Advantages of Simulation Firearm Training

In 2011 the Federal Law Enforcement Training Center (FLETC) was asked to determine if the combination of a virtual weapon trainer and laser handgun could be used to teach basic marksmanship. A virtual weapon trainer simulates what a real range looks like – including targets that move, turn and face for specific time intervals.

To accompany the virtual weapon trainer, FLETC selected a Glock 17 outfitted with a resetting trigger and laser insert that would fire an invisible laser each time the trigger was pressed.

After 18 hours of classroom instruction, students shoot the course of fire and must achieve a qualifying score of 210 out of 300 possible points. Therefore, the real question to be answered was whether the final score of those using a laser handgun in basic marksmanship would be significantly different from those using a live-fire handgun.

FLETC found that students using a laser weapon (without recoil) during training shot an average qualifying score of 275.8. Those who used a live-fire weapon shot an average of 278.2. An independent T-test – a test that looks for statistical differences between two independent groups—found this difference to be statistically insignificant.

The students trained with a non-recoil laser handgun for basic marksmanship achieved statistically similar qualification scores to those training with a live-fire weapon. In addition to the potential cost savings, laser handgun marksmanship training offers several instructional advantages and also provides a safer environment than live-fire.

Can Firearms Simulators Teach Basic Marksmanship?


All training was done in accordance with the applicable lesson plans; however, those training with the laser handguns didn’t need to wear hearing protection. This allowed instructors to carry on normal conversations while instructing students in the proper stance, grip, sight alignment and trigger control. Students could freely ask questions and get answers without having to “yell” or “read lips.” One instructor commented that because he could get “up close and personal,” he was able to see errors in weapon handling, especially in respect to grip and trigger press, which he wouldn’t have normally been able to see.

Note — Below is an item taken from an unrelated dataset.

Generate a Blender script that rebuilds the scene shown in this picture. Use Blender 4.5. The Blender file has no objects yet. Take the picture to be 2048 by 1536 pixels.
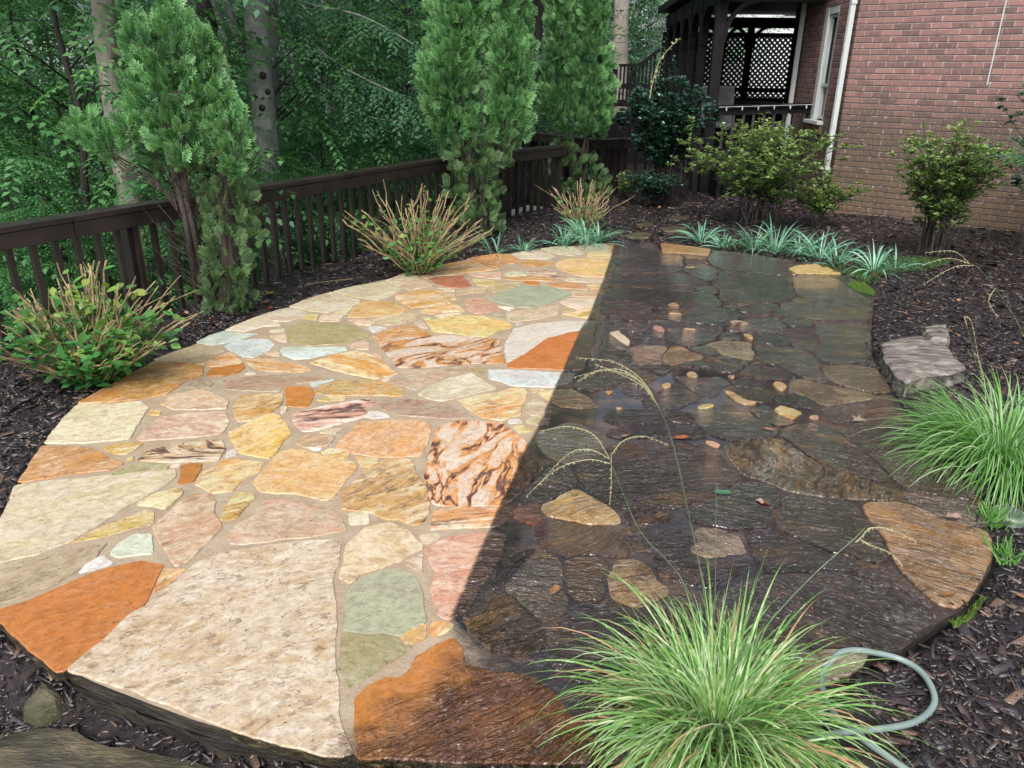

Other benefits include a reduction in ammunition usage, accompanying cost savings associated with range maintenance, a safer environment, and freeing up valuable range time. This additional range time could then be used to teach more advanced live-fire courses and/or increase the throughput of basic training classes. Furthermore, since basic marksmanship using a laser handgun can be taught in a large classroom, those without an indoor range can still train no matter what the weather conditions might be outside.

While simulation training is not meant to replace actual live-fire training, several studies now indicate that firearm simulation is a viable approach to certain phases of marksmanship training.